Nov. 7, 2006, will be remembered as the day the Democratic Party took back control of Congress for three distinct and critically important reasons.
First and foremost was the series of Republican missteps -- such as corruption, the leadership turning a blind eye to the corruption, budget-busting earmarks and a lack of real action on illegal immigration. These actions not only suppressed the vote for the Republican Party, but actually energized a number of Democratic voters.
Second was the number of incredibly well-run Democratic campaigns and their own very impressive get-out-the-vote machine. This was great stuff by any honest assessment.
Third, Nov. 7 needs to be remembered for something even Republicans don't have the stomach to address at the moment: that the remnants of objectivity in the mainstream media were all but exterminated by some on the left. A chilling and ominous development that played some role in the Democratic wave that is still splashing around the red states.
Make no mistake. Along with the multitude of Republican gaffes, and the hard work of the Democrats, there can be no doubt that the left-of-center mainstream media helped to manufacture this election victory for the Democratic Party. For parts of the last two years, many in the media have worked in concert with the Democratic spin doctors to indoctrinate the American voter into believing this election had to be a referendum on President Bush and the "failed" war in Iraq.

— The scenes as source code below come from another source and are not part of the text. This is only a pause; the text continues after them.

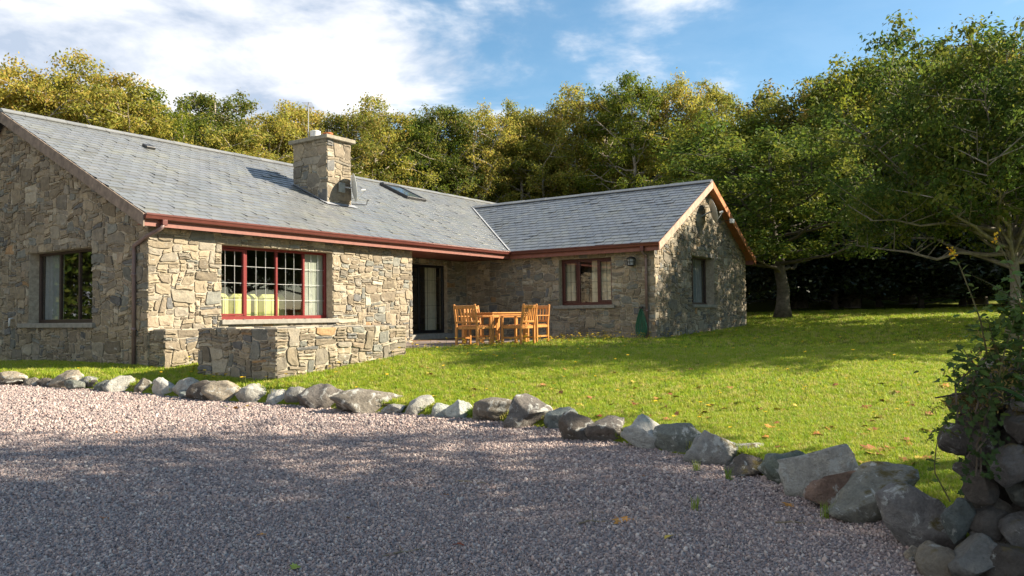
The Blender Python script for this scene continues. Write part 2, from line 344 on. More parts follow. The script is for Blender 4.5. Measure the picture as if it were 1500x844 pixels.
# gravel drive sheet
def gravel_mat():
    mt, t, b, o = new_mat('gravel'); v = tex(t, 'ShaderNodeTexVoronoi', 55); n = tex(t, 'ShaderNodeTexNoise', .8, Detail=5.0); n3 = tex(t, 'ShaderNodeTexNoise', 30, Detail=4.0)
    c = ramp(t, v.outputs['Color'], [(.1, (.15, .125, .125)), (.5, (.27, .23, .225)), (.9, (.38, .33, .31))])
    c = mixc(t, .5, c, ramp(t, n.outputs[0], [(.3, (.8, .78, .8)), (.7, (1.15, 1.1, 1.05))]), 'MULTIPLY')
    t.links.new(c, b.inputs['Base Color']); b.inputs['Roughness'].default_value = .9
    ml = t.nodes.new('ShaderNodeMath'); ml.operation = 'MULTIPLY'; t.links.new(v.outputs['Distance'], ml.inputs[0]); ml.inputs[1].default_value = -1
    bump(t, b, ml.outputs[0], .9, .02); return mt
M['gravel'] = gravel_mat()
us = np.linspace(0, 1, 60)
gx = np.unique(np.r_[np.linspace(-60, -12, 40), np.arange(-12, 6, .2), np.linspace(6, 60, 30)])
GX = np.repeat(gx[None], len(us), 0); top = edge_y(gx)+.05; bot = np.full_like(gx, -30.0)
GY = top[None]*(1-us[:, None]**1.6)+bot[None]*us[:, None]**1.6
GZ = gravel_z(GX, GY)+.012*np.sin(GX*1.7+GY*.9)*np.sin(GY*1.3-GX*.5)
me = bpy.data.meshes.new('gravel_drive'); ii = np.arange(GX.size).reshape(GX.shape)
fs = np.stack([ii[:-1, :-1], ii[1:, :-1], ii[1:, 1:], ii[:-1, 1:]], -1).reshape(-1, 4)
me.from_pydata(np.stack([GX, GY, GZ], -1).reshape(-1, 3).tolist(), [], fs.tolist()); me.materials.append(M['gravel']); me.update()
tag(link_mesh('gravel_drive', me), kind='structure')
def gz(x, y): return gravel_z(x, y)+.012*np.sin(x*1.7+y*.9)*np.sin(y*1.3-x*.5)
def ground(x, y): return float(gz(x, y)) if y < edge_y(x) else float(lawn_z(x, y))
def ray(px, py):
    d = _f+_r*((px-750)/F_PX)-_u*((py-422)/F_PX); return d/d[1]
def at(px, py, Y): return CAM+ray(px, py)*Y                 # the point at forward distance Y
def on_ground(px, py):
    d = ray(px, py); Y = 2.0
    while Y < 80:
        p = CAM+d*Y
        if p[2] <= ground(p[0], p[1]): break
        Y += .02
    return CAM+d*Y
# patio paving beside the house
def paving():
    mt, t, b, o = new_mat('patio_paving'); br = t.nodes.new('ShaderNodeTexBrick'); c = t.nodes.new('ShaderNodeTexCoord'); t.links.new(c.outputs['Object'], br.inputs['Vector'])
    br.inputs['Scale'].default_value = 2.2; br.inputs['Color1'].default_value = (.17, .13, .115, 1); br.inputs['Color2'].default_value = (.23, .18, .155, 1); br.inputs['Mortar'].default_value = (.10, .085, .07, 1); br.inputs['Mortar Size'].default_value = .012
    n = tex(t, 'ShaderNodeTexNoise', 5, Detail=6.0); t.links.new(mixc(t, .7, br.outputs[0], ramp(t, n.outputs[0], [(.3, (.7, .7, .7)), (.7, (1.3, 1.25, 1.2))]), 'MULTIPLY'), b.inputs['Base Color'])
    b.inputs['Roughness'].default_value = .85; bump(t, b, n.outputs[0], .3, .01); return mt
M['paving'] = paving()
b = MB(); b.prism([(3.2, -2.6, -.25), (11.36, -2.6, -.25), (11.36, 1.57, -.25), (7.08, 1.57, -.25), (7.08, -.03, -.25), (3.2, -.03, -.25)], (0, 0, 0), (0, 0, .265))
po = b.build('patio', M['paving']); po.location = H(0, 0); po.rotation_euler.z = HOUSE_RZ; tag(po, kind='structure')

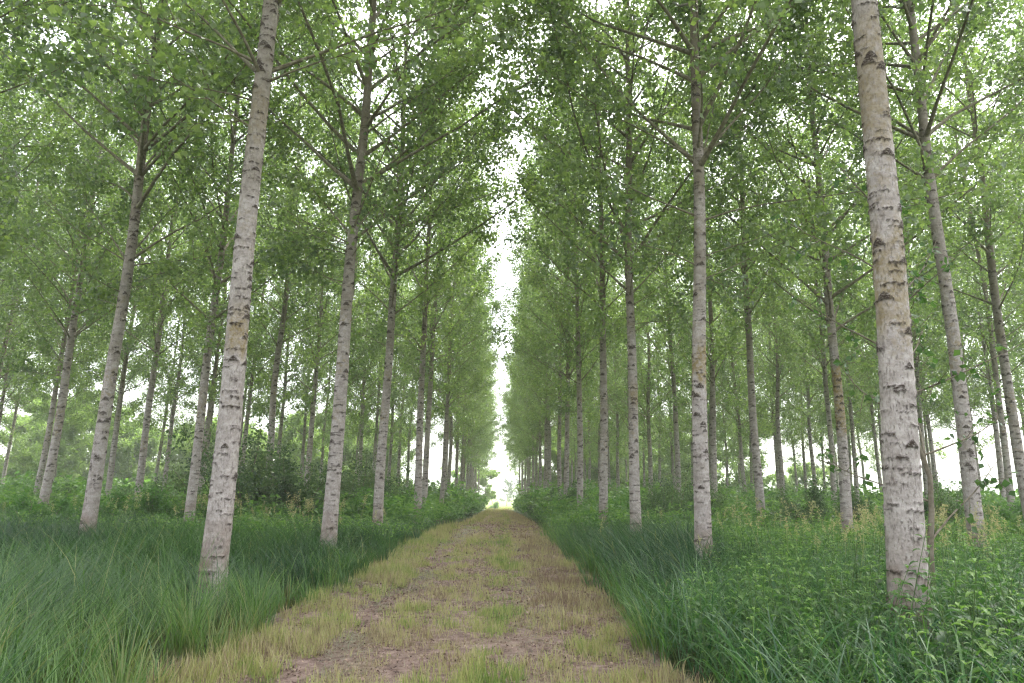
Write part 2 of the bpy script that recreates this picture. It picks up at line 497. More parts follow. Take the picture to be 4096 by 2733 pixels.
def trunk_arrays(mb, rng, seg, dz, rscale, bend, rings=()):
    z = np.concatenate([np.arange(-0.15, 11.5, dz), np.arange(11.5, TREE_H + 0.01, 0.35)])
    th = np.linspace(0, 2 * np.pi, seg, endpoint=False)
    Zg, Tg = np.meshgrid(z, th, indexing='ij')
    R = trunk_radius(np.maximum(Zg, 0), rscale)
    R = R * (1 + 0.018 * np.sin(2 * Tg + rng.uniform(0, 6)) + 0.012 * np.sin(3 * Tg + Zg * 0.7 + rng.uniform(0, 6)) + 0.10 * np.exp(-np.maximum(Zg, 0) / 0.25) * np.sin(5 * Tg + rng.uniform(0, 6)))
    scar = np.zeros_like(Zg)
    def dth(t0):
        return (Tg - t0 + np.pi) % (2 * np.pi) - np.pi
    # lenticel bands: short broken dark ridges in rough rings
    wv = [(rng.uniform(-1, 1), rng.randint(3, 24), rng.uniform(0, 6.28)) for _ in range(9)]
    ragged = sum(a * np.sin(f * Tg + p + 9 * Zg) for a, f, p in wv)
    zz = 0.3
    while zz < 11.3:
        for _ in range(rng.randint(2, 5)):
            t0 = rng.uniform(0, 2 * np.pi); hw = rng.uniform(0.2, 0.9); h = rng.uniform(0.005, 0.013) * (1.3 if zz < 4 else 0.9)
            c = zz + rng.uniform(-0.05, 0.05) + 0.004 * np.sin(7 * Tg + rng.uniform(0, 6)) + 0.003 * np.sin(13 * Tg)
            hh = h * np.clip(1.0 + 0.4 * ragged, 0.25, 2.2)
            a = np.exp(-((Zg - c + 0.004 * ragged) / hh) ** 2) * np.clip((hw - np.abs(dth(t0)) + 0.08 * ragged) / 0.12, 0, 1)
            scar = np.maximum(scar, a * rng.uniform(0.35, 0.95))
        zz += rng.uniform(0.06, 0.17)
    # eyebrow scars where branches were pruned
    zz = rng.uniform(1.6, 2.4)
    while zz < 10.5:
        for _ in range(rng.randint(1, 4)):
            t0 = rng.uniform(0, 2 * np.pi)
            w = rng.uniform(0.034, 0.075) * (1.0 if zz > 2.5 else 0.8); h = w * rng.uniform(0.7, 1.15)
            x = dth(t0) * R; zc = zz + rng.uniform(-0.12, 0.12)
            arch = zc + h * (1 - (np.abs(x) / w) ** 1.5)
            line = np.exp(-((Zg - arch) / 0.016) ** 2) * (np.abs(x) < w * 1.25)
            inside = ((Zg < arch) & (Zg > zc - 0.012)) * (np.abs(x) < w)
            scar = np.maximum(scar, np.maximum(line * 0.95, inside * rng.uniform(0.55, 0.95)))
        zz += rng.uniform(0.16, 0.36)
    scar = np.clip(scar * 1.8 - 0.12, 0, 1)
    R = R + 0.011 * scar
    cx, cy_ = bend(Zg)
    V = np.stack([cx + R * np.cos(Tg), cy_ + R * np.sin(Tg), Zg], -1)
    n = len(z)
    i = np.arange(n - 1)[:, None] * seg; j = np.arange(seg)[None]; j2 = (j + 1) % seg
    F = np.stack([i + j, i + j2, i + seg + j2, i + seg + j], -1).reshape(-1, 4)
    lich = np.zeros_like(Zg)
    for z0, z1, a_ in rings:
        wob = 0.12 * np.sin(2 * Tg + z0) + 0.07 * np.sin(5 * Tg + 3 * z0)
        lich = np.maximum(lich, a_ * np.clip((Zg - z0 + wob) / 0.2, 0, 1) * np.clip((z1 - Zg + wob) / 0.25, 0, 1))
    mb.add(V.reshape(-1, 3), F, 0, True, scar=scar.ravel(), lichen=lich.ravel())

def limb_path(p0, az, el, length, rng, n=9):
    p = [np.array(p0, float)]
    e = el
    a = az
    for k in range(n - 1):
        st = length / (n - 1)
        e += rng.normal(0, 0.05) + (0.03 if k > 2 else -0.01)
        a += rng.normal(0, 0.07)
        p.append(p[-1] + st * np.array([math.cos(e) * math.cos(a), math.cos(e) * math.sin(a), math.sin(e)]))
    return np.array(p)

def make_tree(seed, h0=7.7, reach=0.80, rscale=1.0, first=None, seg=22, dz=0.02, leaf=0.112, nleaf=1.0, separate=False, bendamp=0.06, rings=()):
    """returns meshes: trunk, [limbs], crown"""
    rng = np.random.RandomState(seed)
    ph = rng.uniform(0, 6, 4)
    def bend(z):
        return bendamp * (np.sin(z * 0.33 + ph[0]) - math.sin(ph[0])) + 0.4 * bendamp * np.sin(z * 0.9 + ph[1]), bendamp * (np.sin(z * 0.29 + ph[2]) - math.sin(ph[2]))
    mt = MB()
    trunk_arrays(mt, rng, seg, dz, rscale, bend, rings)
    specs = []
    if first:
        specs += first
        zz = h0 + rng.uniform(0.9, 1.3)
    else:
        zz = h0
    while zz < TREE_H - 1.2:
        k = rng.randint(2, 5)
        a0 = rng.uniform(0, 2 * np.pi)
        f = (zz - h0) / (TREE_H - h0)
        for q in range(k):
            ln = (5.2 if zz < h0 + 0.5 else 5.6) * reach * (1 - f ** 2.2) ** 0.7 * rng.uniform(0.75, 1.12) + 0.5
            specs.append((zz + rng.uniform(-0.2, 0.3), a0 + 2 * np.pi * q / k + rng.normal(0, 0.25),
                          RAD(rng.uniform(32, 52) + 8 * f), ln, 0))
        zz += rng.uniform(0.8, 1.25)
    # a few weak shoots under the first whorl
    for q in range(rng.randint(3, 7)):
        specs.append((h0 - rng.uniform(0.2, 1.5), rng.uniform(0, 6.28), RAD(rng.uniform(5, 35)), rng.uniform(1.4, 3.2), 0.014))
    crown = MB()
    limbs = []
    P, RND = [], []
    for (z, az, el, ln, rr) in specs:
        bx, by = bend(np.array(z))
        tr = float(trunk_radius(np.array(z), rscale))
        p0 = (float(bx) + math.cos(az) * tr * 0.6, float(by) + math.sin(az) * tr * 0.6, z)
        path = limb_path(p0, az, el, ln, rng)
        r0 = rr * 0.6 if rr > 0.02 else rr if rr else min(0.007 + 0.0052 * ln, tr * 0.45)
        rad = r0 * (1 - np.linspace(0, 1, len(path)) ** 0.9 * 0.88)
        rad[0] *= 1.35
        ml = MB() if separate else mt
        tube(ml, path, rad, 7 if separate else 5, 0 if separate else 1, scar=0.0)
        if separate: limbs.append(ml)
        # side twigs with leaves
        cr = rng.normal(0.45, 0.18)
        lm_ = rng.uniform(0.6, 1.45)
        nt = max(4, int(ln * 2.3))
        for q in range(nt):
            t = 0.2 + 0.8 * (q + rng.uniform(0, 0.9)) / nt
            t = min(t, 0.99)
            ii = min(int(t * (len(path) - 1)), len(path) - 2)
            ft = t * (len(path) - 1) - ii
            b = path[ii] * (1 - ft) + path[ii + 1] * ft
            d = unit(path[ii + 1] - path[ii])
            sd = unit(np.cross(d, rng.normal(size=3)))
            tl = rng.uniform(0.6, 1.6) * (1.15 - 0.45 * t) * min(1.0, 0.35 + ln / 4)
            dd = unit(d * 0.75 + sd * 0.85 + np.array([0, 0, 0.08]))
            pts = [b]
            for s_ in range(3):
                dd = unit(dd + rng.normal(0, 0.18, 3) + np.array([0, 0, -0.05]))
                pts.append(pts[-1] + dd * tl / 3)
            pts = np.array(pts)
            tube(crown, pts, np.array([0.009, 0.006, 0.004, 0.002]) * min(1.0, 0.5 + ln / 6), 3, 1, rnd=0.5, tip=1.0)
            kl = int(rng.uniform(38, 66) * tl * nleaf * lm_ * rng.choice([0.3, 0.8, 1.2, 1.9]))
            tt = rng.uniform(0.1, 1.05, kl) * 2.999
            i0 = np.minimum(tt.astype(int), 2); fr = (tt - i0)[:, None]
            pp = pts[i0] * (1 - fr) + pts[i0 + 1] * fr + rng.normal(0, 0.15, (kl, 3))
            P.append(pp); RND.append(np.clip(rng.normal(cr, 0.22, kl), 0, 1))
        kl = int(ln * 11 * nleaf)
        tt = rng.uniform(0.35, 1.0, kl) * (len(path) - 1.001)
        i0 = tt.astype(int); fr = (tt - i0)[:, None]
        P.append(path[i0] * (1 - fr) + path[i0 + 1] * fr + rng.normal(0, 0.14, (kl, 3))); RND.append(np.clip(rng.normal(cr, 0.2, kl), 0, 1))
    P = np.concatenate(P); RND = np.concatenate(RND)
    leaves(crown, rng, P, leaf, 0, 0.45, 0.88, 0.36, RND)
    return (mt.mesh("trunk", [M_BARK, M_LIMB]), [m_.mesh("limb", [M_LIMB]) for m_ in limbs], crown.mesh("crown", [M_LEAF, M_TWIG]), len(P))

S = 6.5
ORD = ["", "nearest", "second", "third", "fourth", "fifth", "sixth", "seventh", "eighth", "ninth", "tenth", "eleventh", "twelfth", "thirteenth", "fourteenth", "fifteenth"]
def A(deg): return RAD(deg)
# the big trees near the camera, each with its own mesh: X, Y, lean in x per metre, first-branch height, girth, first limbs
HERO = [
  dict(x=-3.76, y=9.5, lean=0.012, h0=7.9, rs=0.97, seed=11, rings=[(3.35, 4.0, .9), (6.5, 7.6, .35)], first=[(7.75, A(160), A(47), 5.2, .05), (7.9, A(195), A(24), 4.6, .035), (7.95, A(100), A(62), 4.8, .055),
        (7.8, A(18), A(36), 5.0, .048), (7.6, A(-12), A(14), 3.6, .028), (7.7, A(-110), A(35), 4.4, .04)],
        label="tall poplar on the grassy edge left of the path, nearest whole trunk on that side"),
  dict(x=3.74, y=6.5, lean=0.035, h0=9.2, rs=0.98, seed=12, rings=[(2.95, 4.3, .65), (4.9, 6.6, .5), (7.0, 9.5, .6)], first=None,
        label="thickest pale poplar trunk, rising from nettles right of the path, with mustard lichen higher up"),
  dict(x=3.80, y=13.2, reach=1.3, lean=0.028, h0=7.2, rs=0.92, seed=13, rings=[(3.6, 4.5, .95)], first=[(8.6, A(10), A(52), 5.6, .06), (8.5, A(170), A(28), 4.8, .04), (7.1, A(-8), A(24), 5.0, .035), (7.2, A(178), A(26), 4.4, .035),
        (8.4, A(60), A(50), 4.5, .05), (8.7, A(-100), A(45), 4.2, .045), (6.3, A(-30), A(20), 2.6, .022)],
        label="poplar with orange lichen ring and thick forked limb, second trunk along the path's right edge"),
  dict(x=-3.78, y=16.0, reach=1.4, lean=0.012, h0=7.7, rs=0.98, seed=14, first=[(7.7, A(150), A(50), 5.2, .05), (7.65, A(15), A(42), 5.6, .05), (7.5, A(185), A(22), 4.2, .03), (7.9, A(-60), A(40), 4.6, .04), (7.8, A(80), A(45), 4.6, .045),
        (10.5, A(-5), A(42), 6.3, .04), (12.5, A(12), A(45), 6.3, .04), (14.5, A(-15), A(47), 6.2, .04), (16.0, A(8), A(47), 6.0, .036)],
        label="poplar with wide forked limbs, second trunk along the left edge of the path"),
  dict(x=-9.9, y=17.2, lean=0.0, h0=7.4, rs=0.97, seed=15, first=[(7.4, A(20), A(50), 5.4, .055), (7.3, A(160), A(45), 4.6, .045), (7.2, A(10), A(18), 4.4, .03), (7.3, A(200), A(25), 4.0, .03), (7.6, A(90), A(50), 4.4, .045)],
        label="poplar standing alone in the left grass, second row, right of the bramble mounds"),
  dict(x=10.25, y=15.0, lean=0.012, h0=9.0, rs=0.95, seed=16, first=None,
        label="leaning pale poplar behind the thin sapling at the right, its foot among seeding grass"),
  dict(x=3.86, y=19.7, reach=1.3, lean=0.01, h0=7.4, rs=0.92, seed=17, rings=[(4.0, 4.7, .7)], first=[(7.5, A(165), A(48), 5.4, .055), (7.4, A(20), A(45), 4.6, .045), (7.6, A(80), A(50), 4.2, .04), (7.3, A(-90), A(40), 4.2, .04), (11, A(180), A(45), 5.8, .04), (14, A(170), A(46), 5.8, .038), (17, A(188), A(46), 5.6, .036)],
        label="third poplar along the right edge of the path, a mossy ring below its first fork"),
  dict(x=-3.82, y=22.5, reach=1.35, lean=0.006, h0=7.4, rs=0.95, seed=18, first=[(7.5, A(150), A(45), 4.8, .045), (7.4, A(10), A(42), 5.4, .045), (7.6, A(-80), A(45), 4.2, .04), (10, A(0), A(44), 6.2, .04), (13, A(-10), A(46), 6.2, .04), (15.5, A(12), A(46), 6.2, .038), (18, A(-5), A(46), 5.8, .036)],
        label="third poplar along the left edge of the path, long dark bare stem over green grass"),
  dict(x=10.27, y=20.6, lean=0.01, h0=6.6, rs=0.92, seed=19, rings=[(3.3, 5.6, 1.0)], first=None,
        label="poplar with a rusty orange lichen band behind the thickest right trunk"),
  dict(x=-9.95, y=22.9, lean=0.0, h0=7.2, rs=0.9, seed=20, first=None,
        label="dark slender poplar seen just left of the thick foreground trunk, foot in tall grass"),
]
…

Horrified by Mr. Bush's re-election in 2004, as well as the historic Republican gains in the House and the Senate that year, some liberals in the media were determined to do everything in their power to ensure that there was no GOP celebration in 2006, even if that meant confirming to the world that they proudly abandon professionalism and ethics in the name of partisanship and ideology.
To make the election of 2006 a referendum on Mr. Bush and "his" war, the media knew full well they had to present that conflict in the worst possible light for as long as possible on their nightly newscasts, cable programs and front pages. Then, after force-feeding the American people a steady diet of this carnage for weeks at a time, the same media outlets would then "poll" the voters to get their impressions of Iraq and Mr. Bush.
Amazingly, against the protests of soldiers fighting and dying in Iraq, the mainstream media stuck with this partisan plan to only showcase the negative, the misery and the gore. They ignored the pleas of these soldiers to show that not only did they liberate a nation from a genocidal tyrant, but with compassion and great decency (often at the cost of their own lives), they helped to rebuild the country and connect with its people on a much-needed human level. The good far out-numbers the bad in Iraq, but the good was the enemy of a Democratic victory on Nov. 7.